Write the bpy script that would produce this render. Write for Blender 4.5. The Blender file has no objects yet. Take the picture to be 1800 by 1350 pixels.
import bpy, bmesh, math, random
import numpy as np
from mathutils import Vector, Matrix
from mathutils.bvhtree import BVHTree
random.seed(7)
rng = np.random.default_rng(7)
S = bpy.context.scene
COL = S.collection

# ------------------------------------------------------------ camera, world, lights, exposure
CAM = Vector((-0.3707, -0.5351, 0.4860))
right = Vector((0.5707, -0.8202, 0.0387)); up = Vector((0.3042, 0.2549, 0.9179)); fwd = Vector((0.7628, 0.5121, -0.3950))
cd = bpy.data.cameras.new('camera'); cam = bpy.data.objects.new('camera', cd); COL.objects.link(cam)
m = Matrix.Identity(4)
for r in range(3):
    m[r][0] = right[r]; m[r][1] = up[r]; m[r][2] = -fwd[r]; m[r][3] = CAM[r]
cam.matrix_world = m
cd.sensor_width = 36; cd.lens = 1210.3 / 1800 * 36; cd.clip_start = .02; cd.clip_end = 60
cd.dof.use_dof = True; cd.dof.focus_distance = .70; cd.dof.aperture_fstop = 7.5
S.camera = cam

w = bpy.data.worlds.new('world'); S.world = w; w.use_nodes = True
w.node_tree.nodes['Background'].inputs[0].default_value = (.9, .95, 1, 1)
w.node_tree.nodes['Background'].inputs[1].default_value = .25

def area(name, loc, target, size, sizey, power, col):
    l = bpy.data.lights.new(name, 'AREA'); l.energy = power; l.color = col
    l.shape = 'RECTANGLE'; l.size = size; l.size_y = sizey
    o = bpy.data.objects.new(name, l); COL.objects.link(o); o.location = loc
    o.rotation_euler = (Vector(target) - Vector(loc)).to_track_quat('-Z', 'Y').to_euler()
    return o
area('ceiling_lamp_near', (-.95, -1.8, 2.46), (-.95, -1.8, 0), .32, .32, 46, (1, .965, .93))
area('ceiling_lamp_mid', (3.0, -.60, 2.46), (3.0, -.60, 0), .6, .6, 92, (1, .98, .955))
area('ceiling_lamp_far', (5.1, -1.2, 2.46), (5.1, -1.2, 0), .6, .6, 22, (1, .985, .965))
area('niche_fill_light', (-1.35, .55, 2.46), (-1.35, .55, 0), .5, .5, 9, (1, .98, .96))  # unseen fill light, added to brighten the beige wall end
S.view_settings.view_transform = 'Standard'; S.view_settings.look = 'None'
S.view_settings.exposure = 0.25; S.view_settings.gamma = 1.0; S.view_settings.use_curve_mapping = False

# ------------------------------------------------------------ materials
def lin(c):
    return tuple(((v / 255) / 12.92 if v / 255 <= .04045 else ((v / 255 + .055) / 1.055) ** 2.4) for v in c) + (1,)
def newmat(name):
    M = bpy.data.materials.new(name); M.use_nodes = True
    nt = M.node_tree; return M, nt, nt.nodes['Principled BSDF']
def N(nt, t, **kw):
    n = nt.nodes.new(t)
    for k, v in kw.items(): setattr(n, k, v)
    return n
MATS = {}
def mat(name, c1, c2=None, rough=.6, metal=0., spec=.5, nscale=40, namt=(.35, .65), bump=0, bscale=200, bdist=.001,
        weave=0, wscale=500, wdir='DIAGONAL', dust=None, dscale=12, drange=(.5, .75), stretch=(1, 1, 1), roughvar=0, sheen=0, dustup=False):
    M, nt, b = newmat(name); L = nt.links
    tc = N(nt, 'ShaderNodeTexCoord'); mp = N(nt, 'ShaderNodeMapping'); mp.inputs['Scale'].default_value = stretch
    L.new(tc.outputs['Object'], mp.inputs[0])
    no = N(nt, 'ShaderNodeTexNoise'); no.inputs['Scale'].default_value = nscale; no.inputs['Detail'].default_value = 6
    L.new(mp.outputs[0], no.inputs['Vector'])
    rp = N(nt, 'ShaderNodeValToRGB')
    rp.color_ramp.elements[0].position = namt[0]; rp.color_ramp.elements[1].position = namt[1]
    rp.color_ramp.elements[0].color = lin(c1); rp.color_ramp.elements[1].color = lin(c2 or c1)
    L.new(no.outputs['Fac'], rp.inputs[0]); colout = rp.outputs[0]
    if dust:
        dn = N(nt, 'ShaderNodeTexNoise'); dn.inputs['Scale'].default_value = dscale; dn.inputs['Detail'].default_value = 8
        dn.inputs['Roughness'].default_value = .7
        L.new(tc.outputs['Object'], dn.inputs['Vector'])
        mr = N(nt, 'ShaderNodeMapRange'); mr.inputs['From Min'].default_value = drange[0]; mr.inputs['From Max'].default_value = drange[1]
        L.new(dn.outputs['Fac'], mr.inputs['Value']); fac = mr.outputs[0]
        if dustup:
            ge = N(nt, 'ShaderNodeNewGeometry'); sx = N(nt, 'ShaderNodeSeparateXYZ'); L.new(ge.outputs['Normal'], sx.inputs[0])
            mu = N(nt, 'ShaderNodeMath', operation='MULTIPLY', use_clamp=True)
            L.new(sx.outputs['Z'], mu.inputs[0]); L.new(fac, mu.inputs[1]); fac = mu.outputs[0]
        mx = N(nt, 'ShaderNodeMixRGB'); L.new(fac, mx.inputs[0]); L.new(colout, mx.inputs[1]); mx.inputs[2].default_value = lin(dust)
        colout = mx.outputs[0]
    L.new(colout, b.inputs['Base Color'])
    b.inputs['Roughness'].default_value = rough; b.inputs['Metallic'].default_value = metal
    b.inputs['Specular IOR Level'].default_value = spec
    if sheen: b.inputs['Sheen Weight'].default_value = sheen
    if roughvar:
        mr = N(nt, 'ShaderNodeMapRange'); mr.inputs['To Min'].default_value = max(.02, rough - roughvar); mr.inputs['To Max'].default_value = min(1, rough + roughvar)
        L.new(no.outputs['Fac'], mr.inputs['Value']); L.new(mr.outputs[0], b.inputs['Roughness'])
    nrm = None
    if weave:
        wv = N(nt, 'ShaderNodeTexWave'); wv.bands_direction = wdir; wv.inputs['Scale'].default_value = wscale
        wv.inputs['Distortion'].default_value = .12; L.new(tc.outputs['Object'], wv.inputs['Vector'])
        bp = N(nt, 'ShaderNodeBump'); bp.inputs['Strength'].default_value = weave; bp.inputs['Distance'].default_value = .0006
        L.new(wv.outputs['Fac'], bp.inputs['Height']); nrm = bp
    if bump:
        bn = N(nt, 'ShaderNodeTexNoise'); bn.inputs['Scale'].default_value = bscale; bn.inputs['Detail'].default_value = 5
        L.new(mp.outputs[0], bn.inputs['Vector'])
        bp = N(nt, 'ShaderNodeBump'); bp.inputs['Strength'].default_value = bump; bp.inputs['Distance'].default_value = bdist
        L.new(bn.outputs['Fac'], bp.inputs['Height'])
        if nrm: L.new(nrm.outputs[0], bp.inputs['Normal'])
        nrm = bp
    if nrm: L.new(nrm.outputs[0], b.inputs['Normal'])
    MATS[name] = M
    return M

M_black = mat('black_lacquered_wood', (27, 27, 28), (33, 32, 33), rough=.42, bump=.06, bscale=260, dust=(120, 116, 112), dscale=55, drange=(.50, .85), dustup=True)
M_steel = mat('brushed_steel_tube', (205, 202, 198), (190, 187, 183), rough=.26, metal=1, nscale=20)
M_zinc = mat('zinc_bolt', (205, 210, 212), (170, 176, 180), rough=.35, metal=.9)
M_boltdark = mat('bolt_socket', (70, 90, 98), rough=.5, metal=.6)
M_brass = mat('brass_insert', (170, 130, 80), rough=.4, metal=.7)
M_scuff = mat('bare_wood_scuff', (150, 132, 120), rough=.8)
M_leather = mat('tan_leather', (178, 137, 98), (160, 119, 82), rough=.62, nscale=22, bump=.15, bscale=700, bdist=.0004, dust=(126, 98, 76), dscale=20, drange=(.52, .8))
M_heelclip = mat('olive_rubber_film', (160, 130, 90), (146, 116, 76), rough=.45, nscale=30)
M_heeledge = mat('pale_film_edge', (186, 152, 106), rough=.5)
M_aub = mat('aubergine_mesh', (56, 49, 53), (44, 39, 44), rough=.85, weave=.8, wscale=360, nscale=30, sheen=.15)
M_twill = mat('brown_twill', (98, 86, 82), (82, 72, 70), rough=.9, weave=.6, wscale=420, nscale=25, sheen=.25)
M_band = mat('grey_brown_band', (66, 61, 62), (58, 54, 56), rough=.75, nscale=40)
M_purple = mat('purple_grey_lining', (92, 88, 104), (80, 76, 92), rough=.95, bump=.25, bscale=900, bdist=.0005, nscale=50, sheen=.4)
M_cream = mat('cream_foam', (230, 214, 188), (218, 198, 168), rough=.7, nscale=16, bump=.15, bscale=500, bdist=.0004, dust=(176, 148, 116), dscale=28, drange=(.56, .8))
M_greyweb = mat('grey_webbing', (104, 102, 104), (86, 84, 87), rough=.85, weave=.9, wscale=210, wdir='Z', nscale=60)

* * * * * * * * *

**TASK TO COMPLETE**
In the listing above, please print only the lines from the first one to the line where "w.node_tree.nodes['Background'].inputs[1].default_value = .25" appears, exactly as written, both of those lines included.

**CORRECT RESULT**
Write the bpy script that would produce this render. Write for Blender 4.5. The Blender file has no objects yet. Take the picture to be 1800 by 1350 pixels.
import bpy, bmesh, math, random
import numpy as np
from mathutils import Vector, Matrix
from mathutils.bvhtree import BVHTree
random.seed(7)
rng = np.random.default_rng(7)
S = bpy.context.scene
COL = S.collection

# ------------------------------------------------------------ camera, world, lights, exposure
CAM = Vector((-0.3707, -0.5351, 0.4860))
right = Vector((0.5707, -0.8202, 0.0387)); up = Vector((0.3042, 0.2549, 0.9179)); fwd = Vector((0.7628, 0.5121, -0.3950))
cd = bpy.data.cameras.new('camera'); cam = bpy.data.objects.new('camera', cd); COL.objects.link(cam)
m = Matrix.Identity(4)
for r in range(3):
    m[r][0] = right[r]; m[r][1] = up[r]; m[r][2] = -fwd[r]; m[r][3] = CAM[r]
cam.matrix_world = m
cd.sensor_width = 36; cd.lens = 1210.3 / 1800 * 36; cd.clip_start = .02; cd.clip_end = 60
cd.dof.use_dof = True; cd.dof.focus_distance = .70; cd.dof.aperture_fstop = 7.5
S.camera = cam

w = bpy.data.worlds.new('world'); S.world = w; w.use_nodes = True
w.node_tree.nodes['Background'].inputs[0].default_value = (.9, .95, 1, 1)
w.node_tree.nodes['Background'].inputs[1].default_value = .25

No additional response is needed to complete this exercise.